The state Senate’s answer is to create a Texas Energy Insurance Program to support gas generators to backstop renewables. The state would commission gas plants with as much as 10 gigawatts—enough to power about two million homes during peak demand—to run only during grid emergencies. Keeping them idle at other times isn’t efficient, but letting them compete in the wholesale power market could make it even harder for existing generators to make money.
The Senate Finance Committee set aside $10 billion in its budget proposal to fund part of the cost for these emergency plants, but the legislation also proposes charging consumers. An insurance program would finance zero-interest rate loans to existing gas generators to maintain their equipment, which they are struggling to do owing to negative power prices.

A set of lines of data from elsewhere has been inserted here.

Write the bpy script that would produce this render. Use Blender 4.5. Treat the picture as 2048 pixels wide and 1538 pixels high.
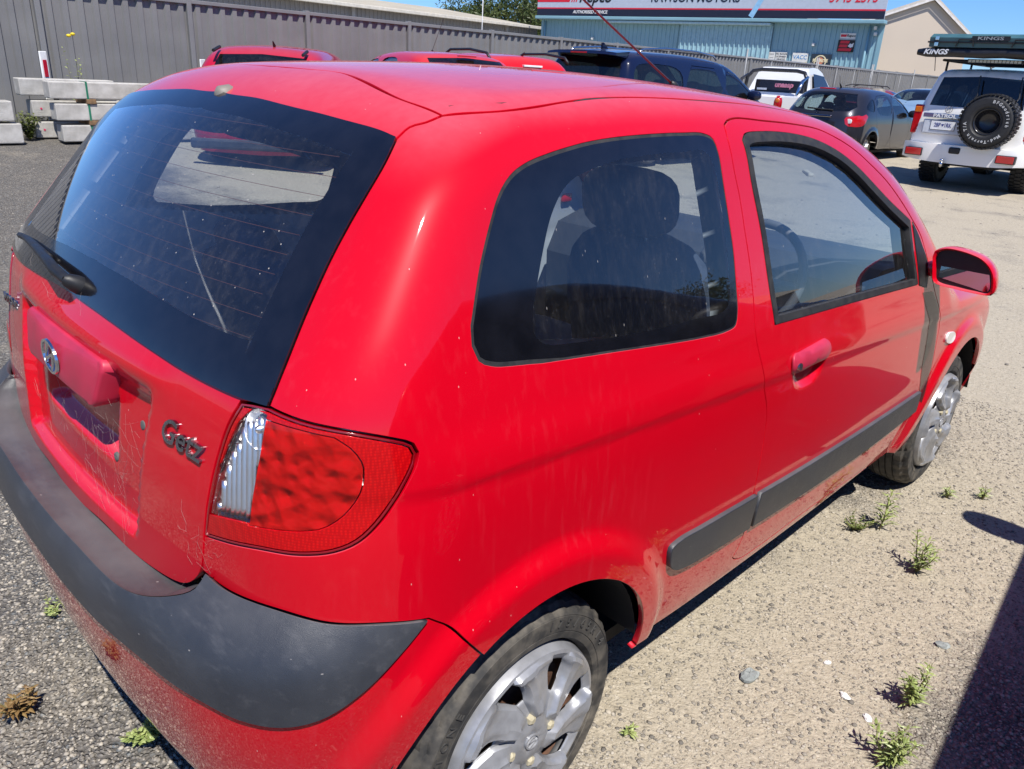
import bpy, math, random
import numpy as np
from mathutils import Vector, Matrix
from mathutils.geometry import delaunay_2d_cdt
for o in list(bpy.data.objects): bpy.data.objects.remove(o)
SC=bpy.context.scene
COL=SC.collection
R=math.radians
random.seed(7); RNG=np.random.default_rng(7)
# ---------------------------------------------------------------- camera
YAW,PITCH,ROLL=0.765448,0.385438,0.057557
_f=Vector((math.cos(YAW)*math.cos(PITCH),math.sin(YAW)*math.cos(PITCH),-math.sin(PITCH)))
_r=Vector((math.sin(YAW),-math.cos(YAW),0)); _u=_r.cross(_f)
_r2=_r*math.cos(ROLL)+_u*math.sin(ROLL); _u2=_u*math.cos(ROLL)-_r*math.sin(ROLL)
cam=bpy.data.cameras.new('camera'); cam.sensor_width=36; cam.lens=1548.97/2048*36; cam.clip_start=.05; cam.clip_end=3000
camo=bpy.data.objects.new('camera',cam); COL.objects.link(camo)
M=Matrix((( _r2.x,_u2.x,-_f.x,-.87283),(_r2.y,_u2.y,-_f.y,-1.5547),(_r2.z,_u2.z,-_f.z,1.49039),(0,0,0,1)))
camo.matrix_world=M; SC.camera=camo
# ---------------------------------------------------------------- sky and sun
SUN=Vector((-.27,-.52,1)).normalized()
wd=bpy.data.worlds.new('World'); SC.world=wd; wd.use_nodes=True
nt=wd.node_tree; nt.nodes.clear()
sky=nt.nodes.new('ShaderNodeTexSky'); sky.sky_type='NISHITA'; sky.sun_disc=False
sky.sun_elevation=math.asin(SUN.z); sky.sun_rotation=math.atan2(SUN.x,SUN.y)
sky.air_density=1.0; sky.dust_density=.0; sky.ozone_density=8.; sky.altitude=200
bg=nt.nodes.new('ShaderNodeBackground'); bg.inputs[1].default_value=.092
ow=nt.nodes.new('ShaderNodeOutputWorld')
tn=nt.nodes.new('ShaderNodeMix'); tn.data_type='RGBA'; tn.blend_type='MULTIPLY'; tn.inputs[0].default_value=1; tn.inputs[7].default_value=(.64,.87,1.22,1); nt.links.new(sky.outputs[0],tn.inputs[6]); nt.links.new(tn.outputs[2],bg.inputs[0]); nt.links.new(bg.outputs[0],ow.inputs[0])
sl=bpy.data.lights.new('sun','SUN'); sl.energy=5.0; sl.angle=R(.53); sl.color=(1,.955,.89)
so=bpy.data.objects.new('sun',sl); COL.objects.link(so); so.rotation_euler=SUN.to_track_quat('Z','Y').to_euler(); so.location=(0,0,30)
vs=SC.view_settings; vs.view_transform='Standard'; vs.look='None'; vs.gamma=1; vs.exposure=.42; vs.use_curve_mapping=False
cy=SC.cycles; cy.max_bounces=10; cy.transparent_max_bounces=16; cy.glossy_bounces=5; cy.diffuse_bounces=3; cy.transmission_bounces=4; cy.caustics_reflective=False; cy.caustics_refractive=False; cy.sample_clamp_indirect=6; cy.use_denoising=True
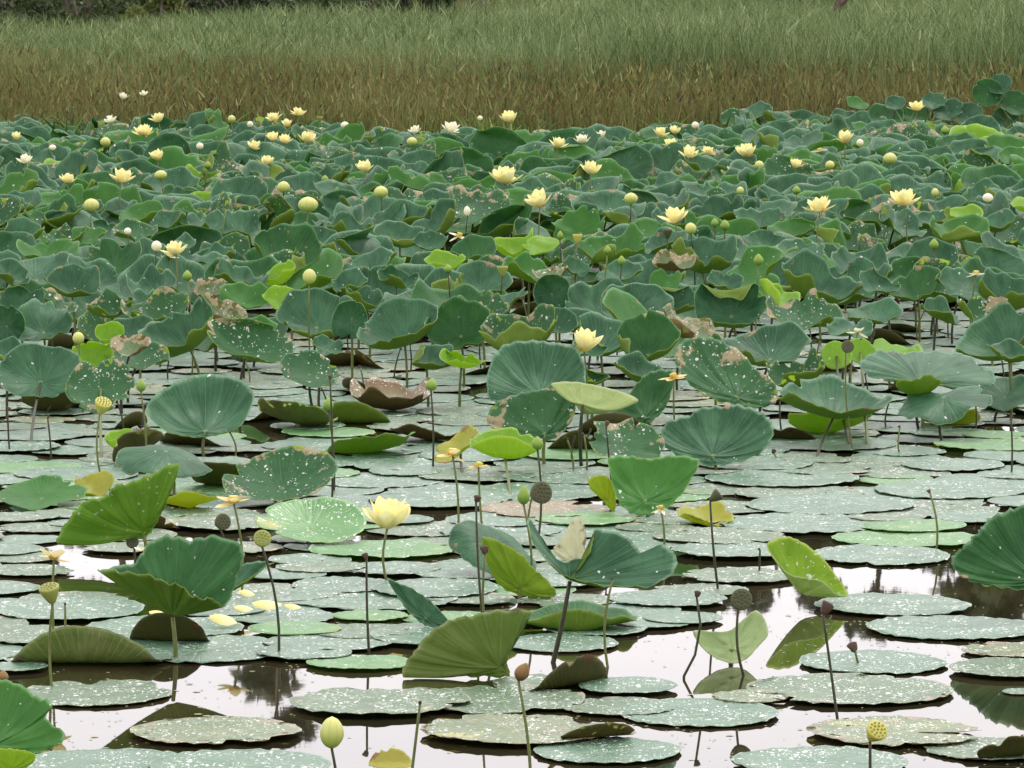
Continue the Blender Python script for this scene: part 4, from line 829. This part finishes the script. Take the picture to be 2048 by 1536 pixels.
def crown(seed, Ht, Wd, z0, nclump, nleaf, lsz, mat, parent):
    g = np.random.default_rng(seed); C = []
    for i in range(nclump):
        t = g.uniform(0, 1); z = z0+(Ht-z0-Wd*.25)*t; r = Wd*(math.sin(math.pi*(t*.8+.15))**.6)*g.uniform(.25, 1.0); a = g.uniform(0, 6.283)
        C.append((r*math.cos(a), r*math.sin(a), z, Wd*g.uniform(.16, .34)))
    C = np.array(C); ci = g.integers(0, nclump, nleaf); d = g.normal(0, 1, (nleaf, 3)); d /= np.linalg.norm(d, axis=1, keepdims=True)
    p = C[ci, :3]+d*C[ci, 3:4]*g.uniform(.45, 1.05, (nleaf, 1))*np.array([1.1, 1.1, .75])
    a = g.normal(0, 1, (nleaf, 3)); a /= np.linalg.norm(a, axis=1, keepdims=True); b = np.cross(a, g.normal(0, 1, (nleaf, 3))); b /= np.linalg.norm(b, axis=1, keepdims=True)
    s = g.uniform(.5, 1.3, (nleaf, 1))*lsz; V = np.stack([p-a*s, p+b*s*.5, p+a*s, p-b*s*.5], 1).reshape(-1, 3)
    Fq = np.arange(nleaf*4, dtype=np.int32); me = bpy.data.meshes.new('crown'); me.vertices.add(len(V)); me.vertices.foreach_set('co', V.astype(np.float32).ravel())
    me.loops.add(len(Fq)); me.loops.foreach_set('vertex_index', Fq); me.polygons.add(nleaf); me.polygons.foreach_set('loop_start', np.arange(0, nleaf*4, 4, dtype=np.int32))
    me.materials.append(mat); me.update(calc_edges=True)
    at = me.attributes.new('rnd', 'FLOAT', 'POINT'); at.data.foreach_set('value', np.repeat(np.clip(g.uniform(0, 1, nleaf)*.6+g.uniform(0, .4, nclump)[ci], 0, 1), 4).astype(np.float32))
    o = bpy.data.objects.new('crown', me); COL.objects.link(o); o.parent = parent; return C
def tree(x, D, Ht, Wd, mi, seed, lab):
    t = thing('shore_tree', 'tree', (x, D, .05), *proj((x, D, 1)), 'tree', 'trees behind the reeds', lab)
    C = crown(seed, Ht, Wd, Ht*.14, 34, 7600, .28, CM[mi], t)
    g = random.Random(seed); vs, fs = tube_geo([(0, 0, 0), (g.uniform(-.2, .2), 0, Ht*.35), (g.uniform(-.5, .5), 0, Ht*.7), (0, 0, Ht*.95)], [.28, .22, .13, .03], 8)
    for c in C[:9]:
        v2, f2 = tube_geo([(0, 0, c[2]*.6), (c[0]*.5, c[1]*.5, c[2]*.85), tuple(c[:3])], [.10, .07, .02], 5); b0 = len(vs); vs += v2; fs += [tuple(q+b0 for q in f) for f in f2]
    mesh_obj('trunk', vs, fs, [M_trunk], t)
tx = [(-14.5,128,18.6,4.2,0),(-9.6,124,17.2,3.2,1),(-6.2,130,19.6,2.6,0),(-3.4,126,17.0,2.4,1),(-.9,133,17.2,2.4,0),(1.8,127,15.2,2.4,0),(4.4,131,16.2,2.4,1),(6.8,126,15.4,2.4,0),(9.4,129,17.0,2.6,0),(12.2,127,16.7,2.8,1),(16.5,127,16.4,3.6,0)]
ords = ['first','second','third','fourth','fifth','sixth','seventh','eighth','ninth','tenth','eleventh']
for i, (x, D, h_, w_, mi) in enumerate(tx):
    tree(x, D, h_, w_, mi, 900+i, '%s tree from the left in the dark treeline behind the reeds' % ords[i])
sh = [(-11,98,2.6,2.2,0,'dark bushy shrub at the top left corner behind the reeds'),(-8.2,96,2.4,1.7,1,'mid green shrub next to the corner shrub at top left'),(-6.6,94,1.7,.9,2,'yellow-green shrub brightest in the top left background'),(-5.2,99,2.5,1.6,0,'dark shrub right of the yellow-green shrub'),(-3.2,97,2.6,1.8,1,'dull green shrub at top, left of centre'),(-2.0,100,1.6,1.0,0,'small dark shrub at the top edge near the centre'),
      (-10,104,3.0,2.2,1,'taller green shrub behind the dark corner shrub'),(-7.4,103,3.1,2.0,0,'dark shrub behind the mid green one at top left'),(-4.2,104,3.0,2.0,0,'dark tall shrub left of centre behind the reeds'),
      (5,99,2.2,1.8,0,'dark shrub hidden behind the right-hand reeds'),(9,98,2.2,1.8,1,'green shrub hidden behind the reeds at far right')]
for i, (x, D, h_, w_, mi, lab) in enumerate(sh):
    t = thing('shrub', 'shrub', (x, D, .05), *proj((x, D, 1)), 'shrub', 'shrubs behind the reeds', lab)
    C = crown(700+i, h_, w_, .1, 22, 5200, .075, CM[mi], t)
    vs = []; fs = []
    for c in C[:8]:
        v2, f2 = tube_geo([(0, 0, 0), (c[0]*.5, c[1]*.5, c[2]*.6), tuple(c[:3])], [.05, .035, .012], 5); b0 = len(vs); vs += v2; fs += [tuple(q+b0 for q in f) for f in f2]
    mesh_obj('trunk', vs, fs, [M_trunk], t)

# ------------------------------------------------------------ labels
LMK = [(775,1018,'the big foreground yellow flower'),(1168,675,'the lone centre yellow flower'),(1610,1135,'the folded lime shell leaf'),(1190,793,'the rolled pale leaf'),(940,1300,'the upturned olive leaf'),
 (1460,1285,'the pale green cupped leaf'),(1985,1100,'the dark right edge leaf'),(50,1450,'the bright corner leaf'),(345,1160,'the crumpled funnel leaf'),(1860,745,'the broad umbrella leaf'),(1697,705,'the paired lime leaves'),
 (400,810,'the smooth blue bowl leaf'),(1775,610,'the maroon withered leaf'),(352,492,'the low left yellow flower'),(616,408,'the round half-open yellow bud'),(1080,393,'the cupped centre flower'),(1352,426,'the flower right of centre'),
 (1640,405,'the left of two right flowers'),(1808,390,'the right of two right flowers'),(240,348,'the large upper left flower'),(785,787,'the brown shrivelled cup leaf'),(1286,968,'the bright heart-shaped leaf'),(225,1010,'the bright curled leaf'),
 (1740,1463,'the bottom right yellow-green pod'),(663,1465,'the bottom green bud'),(1038,1338,'the brown withered bud'),(1497,298,'the largest far right flower'),(1115,285,'the small far centre flower'),(595,250,'the far left flower cluster'),(1850,268,'the far lime square leaf'),(1740,1328,'the lone round pad at right'),(190,1390,'the pad below the dark olive edge')]
DIRS = ['right of', 'above right of', 'above', 'above left of', 'left of', 'below left of', 'below', 'below right of']
ORD = ['nearest', 'second nearest', 'third nearest', 'fourth nearest', 'fifth nearest', 'sixth nearest', 'seventh nearest', 'eighth nearest', 'ninth nearest', 'tenth nearest', 'eleventh nearest', 'twelfth nearest']
def sec(it, L):
    dx = it['px']-L[0]; dy = (L[1]-it['py'])*1.6; return int(round(math.atan2(dy, dx)/(math.pi/4))) % 8, math.hypot(dx, dy)
seen = set(t['label'] for t in THINGS if t['label'])
for it in THINGS:
    if it['label']: it['o']['label'] = it['label']; continue
    best = sorted(LMK, key=lambda L: sec(it, L)[1])[:6]; done = False
    for L in best:
        s, d = sec(it, L)
        if d < 6: continue
        rank = sum(1 for o in THINGS if o is not it and o['desc'] == it['desc'] and sec(o, L)[0] == s and sec(o, L)[1] < d)
        if rank < len(ORD):
            lab = '%s, %s %s %s' % (it['desc'], ORD[rank], DIRS[s], L[2])
            if len(lab.split()) <= 16 and lab not in seen:
                seen.add(lab); it['o']['label'] = lab; done = True; break
    if not done: it['o']['label'] = it['desc']+' in the crowded part of the pond'; print('nolabel', it['desc'])
print('things', len(THINGS))

# ------------------------------------------------------------ light
EL, AZ = 58, 28      # high, a little behind the scene to the right
w = bpy.data.worlds.new('World'); sc.world = w; w.use_nodes = True; nt = w.node_tree; g = G(nt)
bg = nt.nodes['Background']; sky = g.n('ShaderNodeTexSky', sky_type='NISHITA', sun_disc=False)
sky.sun_elevation = R_(EL); sky.sun_rotation = R_(AZ); sky.dust_density = 3; sky.air_density = 1.0; sky.ozone_density = 1
hs = g.n('ShaderNodeHueSaturation'); hs.inputs['Saturation'].default_value = .12; g.l(sky.outputs[0], hs.inputs['Color'])
tcw = g.n('ShaderNodeTexCoord'); sz = g.n('ShaderNodeSeparateXYZ'); g.l(tcw.outputs['Generated'], sz.inputs[0])
# a closed cloud deck: even, faintly pinkish, with soft bands
cn = g.noise(tcw.outputs['Generated'], 3.0, 4); cc = g.mix(g.sstep(cn, .3, .7), (8.8, 8.45, 8.7), (10.6, 10.2, 10.4))
hz = g.sstep(sz.outputs[2], .0, .45, 1, 0); cc = g.mix(hz, cc, (14.2, 13.4, 13.8))
cl = g.mix(.8, hs.outputs[0], cc); g.l(cl, bg.inputs[0]); bg.inputs[1].default_value = .12
sd = bpy.data.lights.new('sun', 'SUN'); sd.energy = 1.0; sd.angle = R_(18); sd.color = (1, .96, .9)
so = bpy.data.objects.new('sun', sd); COL.objects.link(so)
dv = Vector((math.sin(R_(AZ))*math.cos(R_(EL)), math.cos(R_(AZ))*math.cos(R_(EL)), math.sin(R_(EL))))
so.rotation_euler = dv.to_track_quat('Z', 'Y').to_euler()
vs_ = sc.view_settings; vs_.view_transform = 'Standard'; vs_.look = 'None'; vs_.exposure = 0.58; vs_.gamma = 1; vs_.use_curve_mapping = False
sc.cycles.max_bounces = 8; sc.cycles.transparent_max_bounces = 12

Another Senate bill would create financial incentives for “peaker” gas plants that could ramp up on demand. Yet building peaker gas plants that run only 10% of the time costs about three times more than a baseload gas plant that operates 85% to 90% of the time.
To sum up: Texas Republicans are trying to fix the enormous inefficiencies caused by federal and state renewable subsidies with state subsidies that cause more inefficiencies.
Texas’s grid mess offers a portent for the rest of the U.S. and another illustration of how the Inflation Reduction Act will cost Americans much more than the $391 billion that Democrats claimed. States may have to subsidize backup power generation to keep the lights on. Subsidies that create market distortions invariably lead to more subsidies and more distortions. California couldn’t have done it better.